_Required work_
Reproduce the listing verbatim.

※ ※ ※

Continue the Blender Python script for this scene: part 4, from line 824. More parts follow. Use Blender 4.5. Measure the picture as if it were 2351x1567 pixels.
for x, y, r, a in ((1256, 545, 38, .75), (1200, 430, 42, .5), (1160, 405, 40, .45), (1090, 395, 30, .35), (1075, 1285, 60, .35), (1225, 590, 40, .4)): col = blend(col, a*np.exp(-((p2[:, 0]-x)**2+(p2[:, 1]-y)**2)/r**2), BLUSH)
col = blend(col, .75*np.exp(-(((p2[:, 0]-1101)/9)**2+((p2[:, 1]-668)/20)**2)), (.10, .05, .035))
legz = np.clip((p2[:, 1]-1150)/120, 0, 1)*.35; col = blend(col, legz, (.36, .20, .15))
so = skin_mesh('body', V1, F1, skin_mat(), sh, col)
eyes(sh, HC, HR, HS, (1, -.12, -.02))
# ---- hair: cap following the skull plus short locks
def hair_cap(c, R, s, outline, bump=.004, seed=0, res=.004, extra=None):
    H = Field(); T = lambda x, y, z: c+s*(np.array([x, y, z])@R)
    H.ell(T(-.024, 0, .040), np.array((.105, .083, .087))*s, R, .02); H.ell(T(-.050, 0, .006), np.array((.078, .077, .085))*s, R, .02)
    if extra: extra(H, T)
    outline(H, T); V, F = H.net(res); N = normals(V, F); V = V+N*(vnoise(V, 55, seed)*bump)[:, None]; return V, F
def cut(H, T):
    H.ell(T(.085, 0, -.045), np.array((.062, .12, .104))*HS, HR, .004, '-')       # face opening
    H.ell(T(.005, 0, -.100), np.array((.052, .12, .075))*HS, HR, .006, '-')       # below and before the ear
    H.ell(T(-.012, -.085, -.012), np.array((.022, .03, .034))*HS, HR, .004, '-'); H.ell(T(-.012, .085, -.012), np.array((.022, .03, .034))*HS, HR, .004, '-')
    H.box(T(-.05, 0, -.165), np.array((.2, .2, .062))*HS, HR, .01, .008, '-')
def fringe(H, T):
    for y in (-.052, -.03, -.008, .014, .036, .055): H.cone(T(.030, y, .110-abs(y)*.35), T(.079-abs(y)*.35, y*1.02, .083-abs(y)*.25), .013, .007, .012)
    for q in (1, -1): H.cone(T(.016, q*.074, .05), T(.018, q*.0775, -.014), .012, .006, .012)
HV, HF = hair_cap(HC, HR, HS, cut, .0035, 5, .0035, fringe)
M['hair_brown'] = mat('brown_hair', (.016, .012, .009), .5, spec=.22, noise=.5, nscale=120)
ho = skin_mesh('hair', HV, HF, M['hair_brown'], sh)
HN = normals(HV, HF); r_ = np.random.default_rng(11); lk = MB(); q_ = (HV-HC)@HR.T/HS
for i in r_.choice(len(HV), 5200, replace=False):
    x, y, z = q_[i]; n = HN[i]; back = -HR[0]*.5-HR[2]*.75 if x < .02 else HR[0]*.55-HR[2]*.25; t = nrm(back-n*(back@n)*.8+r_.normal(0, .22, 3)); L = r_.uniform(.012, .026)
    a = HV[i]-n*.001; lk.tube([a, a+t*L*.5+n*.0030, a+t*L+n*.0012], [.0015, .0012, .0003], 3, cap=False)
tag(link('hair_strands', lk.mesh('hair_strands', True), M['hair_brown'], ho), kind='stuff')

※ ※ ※

_Response to the exercise_
Continue the Blender Python script for this scene: part 4, from line 824. More parts follow. Use Blender 4.5. Measure the picture as if it were 2351x1567 pixels.
for x, y, r, a in ((1256, 545, 38, .75), (1200, 430, 42, .5), (1160, 405, 40, .45), (1090, 395, 30, .35), (1075, 1285, 60, .35), (1225, 590, 40, .4)): col = blend(col, a*np.exp(-((p2[:, 0]-x)**2+(p2[:, 1]-y)**2)/r**2), BLUSH)
col = blend(col, .75*np.exp(-(((p2[:, 0]-1101)/9)**2+((p2[:, 1]-668)/20)**2)), (.10, .05, .035))
legz = np.clip((p2[:, 1]-1150)/120, 0, 1)*.35; col = blend(col, legz, (.36, .20, .15))
so = skin_mesh('body', V1, F1, skin_mat(), sh, col)
eyes(sh, HC, HR, HS, (1, -.12, -.02))
# ---- hair: cap following the skull plus short locks
def hair_cap(c, R, s, outline, bump=.004, seed=0, res=.004, extra=None):
    H = Field(); T = lambda x, y, z: c+s*(np.array([x, y, z])@R)
    H.ell(T(-.024, 0, .040), np.array((.105, .083, .087))*s, R, .02); H.ell(T(-.050, 0, .006), np.array((.078, .077, .085))*s, R, .02)
    if extra: extra(H, T)
    outline(H, T); V, F = H.net(res); N = normals(V, F); V = V+N*(vnoise(V, 55, seed)*bump)[:, None]; return V, F
def cut(H, T):
    H.ell(T(.085, 0, -.045), np.array((.062, .12, .104))*HS, HR, .004, '-')       # face opening
    H.ell(T(.005, 0, -.100), np.array((.052, .12, .075))*HS, HR, .006, '-')       # below and before the ear
    H.ell(T(-.012, -.085, -.012), np.array((.022, .03, .034))*HS, HR, .004, '-'); H.ell(T(-.012, .085, -.012), np.array((.022, .03, .034))*HS, HR, .004, '-')
    H.box(T(-.05, 0, -.165), np.array((.2, .2, .062))*HS, HR, .01, .008, '-')
def fringe(H, T):
    for y in (-.052, -.03, -.008, .014, .036, .055): H.cone(T(.030, y, .110-abs(y)*.35), T(.079-abs(y)*.35, y*1.02, .083-abs(y)*.25), .013, .007, .012)
    for q in (1, -1): H.cone(T(.016, q*.074, .05), T(.018, q*.0775, -.014), .012, .006, .012)
HV, HF = hair_cap(HC, HR, HS, cut, .0035, 5, .0035, fringe)
M['hair_brown'] = mat('brown_hair', (.016, .012, .009), .5, spec=.22, noise=.5, nscale=120)
ho = skin_mesh('hair', HV, HF, M['hair_brown'], sh)
HN = normals(HV, HF); r_ = np.random.default_rng(11); lk = MB(); q_ = (HV-HC)@HR.T/HS
for i in r_.choice(len(HV), 5200, replace=False):
    x, y, z = q_[i]; n = HN[i]; back = -HR[0]*.5-HR[2]*.75 if x < .02 else HR[0]*.55-HR[2]*.25; t = nrm(back-n*(back@n)*.8+r_.normal(0, .22, 3)); L = r_.uniform(.012, .026)
    a = HV[i]-n*.001; lk.tube([a, a+t*L*.5+n*.0030, a+t*L+n*.0012], [.0015, .0012, .0003], 3, cap=False)
tag(link('hair_strands', lk.mesh('hair_strands', True), M['hair_brown'], ho), kind='stuff')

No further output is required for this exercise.